Write out all the material exactly. Leave nothing out.

** START OF SUPPLIED INFORMATION **

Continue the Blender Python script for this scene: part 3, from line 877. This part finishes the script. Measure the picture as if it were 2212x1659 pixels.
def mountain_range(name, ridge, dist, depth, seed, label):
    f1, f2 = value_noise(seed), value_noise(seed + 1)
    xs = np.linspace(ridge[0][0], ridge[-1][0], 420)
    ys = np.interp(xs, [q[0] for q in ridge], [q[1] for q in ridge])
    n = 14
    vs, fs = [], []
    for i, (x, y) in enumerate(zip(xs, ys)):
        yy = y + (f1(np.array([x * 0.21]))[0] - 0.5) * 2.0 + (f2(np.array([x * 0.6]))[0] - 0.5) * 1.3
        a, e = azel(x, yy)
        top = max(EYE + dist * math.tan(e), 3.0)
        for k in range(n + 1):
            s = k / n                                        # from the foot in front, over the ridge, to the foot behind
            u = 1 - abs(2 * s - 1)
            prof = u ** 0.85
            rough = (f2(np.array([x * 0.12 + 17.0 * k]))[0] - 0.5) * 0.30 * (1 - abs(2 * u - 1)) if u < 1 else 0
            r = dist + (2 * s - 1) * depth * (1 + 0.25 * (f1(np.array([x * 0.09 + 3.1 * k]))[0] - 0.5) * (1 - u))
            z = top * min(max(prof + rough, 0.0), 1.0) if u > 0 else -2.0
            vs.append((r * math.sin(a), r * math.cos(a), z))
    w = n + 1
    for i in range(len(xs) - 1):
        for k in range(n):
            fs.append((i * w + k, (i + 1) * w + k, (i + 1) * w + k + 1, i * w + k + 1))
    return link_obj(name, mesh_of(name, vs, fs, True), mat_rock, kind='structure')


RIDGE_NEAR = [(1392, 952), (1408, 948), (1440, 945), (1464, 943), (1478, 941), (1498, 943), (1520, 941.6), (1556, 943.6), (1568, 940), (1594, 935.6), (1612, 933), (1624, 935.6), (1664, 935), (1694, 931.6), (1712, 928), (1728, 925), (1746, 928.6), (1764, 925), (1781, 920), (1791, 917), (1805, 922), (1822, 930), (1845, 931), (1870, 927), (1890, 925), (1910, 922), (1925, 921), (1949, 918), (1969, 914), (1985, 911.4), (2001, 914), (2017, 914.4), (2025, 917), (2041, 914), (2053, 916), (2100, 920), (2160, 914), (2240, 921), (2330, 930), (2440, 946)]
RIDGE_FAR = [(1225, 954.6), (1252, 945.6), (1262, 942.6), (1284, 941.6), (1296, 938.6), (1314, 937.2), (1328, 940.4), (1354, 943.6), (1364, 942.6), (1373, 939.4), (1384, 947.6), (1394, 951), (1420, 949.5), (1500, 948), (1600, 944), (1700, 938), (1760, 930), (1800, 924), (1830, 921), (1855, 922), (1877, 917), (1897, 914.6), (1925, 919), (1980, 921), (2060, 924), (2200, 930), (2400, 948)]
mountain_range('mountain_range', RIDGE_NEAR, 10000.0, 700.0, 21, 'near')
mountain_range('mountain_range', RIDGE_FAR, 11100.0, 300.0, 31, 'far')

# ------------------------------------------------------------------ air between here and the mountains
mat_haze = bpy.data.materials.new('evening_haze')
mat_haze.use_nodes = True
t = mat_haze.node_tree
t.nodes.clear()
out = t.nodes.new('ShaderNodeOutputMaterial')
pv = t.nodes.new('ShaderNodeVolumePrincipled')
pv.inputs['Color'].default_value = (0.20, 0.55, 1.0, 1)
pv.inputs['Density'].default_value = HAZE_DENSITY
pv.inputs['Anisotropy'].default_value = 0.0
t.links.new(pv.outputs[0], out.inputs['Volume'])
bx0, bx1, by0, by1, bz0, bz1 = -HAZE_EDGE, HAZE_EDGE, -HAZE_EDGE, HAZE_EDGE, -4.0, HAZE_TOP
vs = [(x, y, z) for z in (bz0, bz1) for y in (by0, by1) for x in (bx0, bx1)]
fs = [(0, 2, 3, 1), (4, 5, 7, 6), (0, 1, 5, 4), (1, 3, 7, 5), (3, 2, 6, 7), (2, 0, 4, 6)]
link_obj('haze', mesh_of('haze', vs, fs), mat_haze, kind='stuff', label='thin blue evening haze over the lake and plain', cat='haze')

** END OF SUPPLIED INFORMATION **

__EXERCISE OUTPUT__.
Continue the Blender Python script for this scene: part 3, from line 877. This part finishes the script. Measure the picture as if it were 2212x1659 pixels.
def mountain_range(name, ridge, dist, depth, seed, label):
    f1, f2 = value_noise(seed), value_noise(seed + 1)
    xs = np.linspace(ridge[0][0], ridge[-1][0], 420)
    ys = np.interp(xs, [q[0] for q in ridge], [q[1] for q in ridge])
    n = 14
    vs, fs = [], []
    for i, (x, y) in enumerate(zip(xs, ys)):
        yy = y + (f1(np.array([x * 0.21]))[0] - 0.5) * 2.0 + (f2(np.array([x * 0.6]))[0] - 0.5) * 1.3
        a, e = azel(x, yy)
        top = max(EYE + dist * math.tan(e), 3.0)
        for k in range(n + 1):
            s = k / n                                        # from the foot in front, over the ridge, to the foot behind
            u = 1 - abs(2 * s - 1)
            prof = u ** 0.85
            rough = (f2(np.array([x * 0.12 + 17.0 * k]))[0] - 0.5) * 0.30 * (1 - abs(2 * u - 1)) if u < 1 else 0
            r = dist + (2 * s - 1) * depth * (1 + 0.25 * (f1(np.array([x * 0.09 + 3.1 * k]))[0] - 0.5) * (1 - u))
            z = top * min(max(prof + rough, 0.0), 1.0) if u > 0 else -2.0
            vs.append((r * math.sin(a), r * math.cos(a), z))
    w = n + 1
    for i in range(len(xs) - 1):
        for k in range(n):
            fs.append((i * w + k, (i + 1) * w + k, (i + 1) * w + k + 1, i * w + k + 1))
    return link_obj(name, mesh_of(name, vs, fs, True), mat_rock, kind='structure')


RIDGE_NEAR = [(1392, 952), (1408, 948), (1440, 945), (1464, 943), (1478, 941), (1498, 943), (1520, 941.6), (1556, 943.6), (1568, 940), (1594, 935.6), (1612, 933), (1624, 935.6), (1664, 935), (1694, 931.6), (1712, 928), (1728, 925), (1746, 928.6), (1764, 925), (1781, 920), (1791, 917), (1805, 922), (1822, 930), (1845, 931), (1870, 927), (1890, 925), (1910, 922), (1925, 921), (1949, 918), (1969, 914), (1985, 911.4), (2001, 914), (2017, 914.4), (2025, 917), (2041, 914), (2053, 916), (2100, 920), (2160, 914), (2240, 921), (2330, 930), (2440, 946)]
RIDGE_FAR = [(1225, 954.6), (1252, 945.6), (1262, 942.6), (1284, 941.6), (1296, 938.6), (1314, 937.2), (1328, 940.4), (1354, 943.6), (1364, 942.6), (1373, 939.4), (1384, 947.6), (1394, 951), (1420, 949.5), (1500, 948), (1600, 944), (1700, 938), (1760, 930), (1800, 924), (1830, 921), (1855, 922), (1877, 917), (1897, 914.6), (1925, 919), (1980, 921), (2060, 924), (2200, 930), (2400, 948)]
mountain_range('mountain_range', RIDGE_NEAR, 10000.0, 700.0, 21, 'near')
mountain_range('mountain_range', RIDGE_FAR, 11100.0, 300.0, 31, 'far')

# ------------------------------------------------------------------ air between here and the mountains
mat_haze = bpy.data.materials.new('evening_haze')
mat_haze.use_nodes = True
t = mat_haze.node_tree
t.nodes.clear()
out = t.nodes.new('ShaderNodeOutputMaterial')
pv = t.nodes.new('ShaderNodeVolumePrincipled')
pv.inputs['Color'].default_value = (0.20, 0.55, 1.0, 1)
pv.inputs['Density'].default_value = HAZE_DENSITY
pv.inputs['Anisotropy'].default_value = 0.0
t.links.new(pv.outputs[0], out.inputs['Volume'])
bx0, bx1, by0, by1, bz0, bz1 = -HAZE_EDGE, HAZE_EDGE, -HAZE_EDGE, HAZE_EDGE, -4.0, HAZE_TOP
vs = [(x, y, z) for z in (bz0, bz1) for y in (by0, by1) for x in (bx0, bx1)]
fs = [(0, 2, 3, 1), (4, 5, 7, 6), (0, 1, 5, 4), (1, 3, 7, 5), (3, 2, 6, 7), (2, 0, 4, 6)]
link_obj('haze', mesh_of('haze', vs, fs), mat_haze, kind='stuff', label='thin blue evening haze over the lake and plain', cat='haze')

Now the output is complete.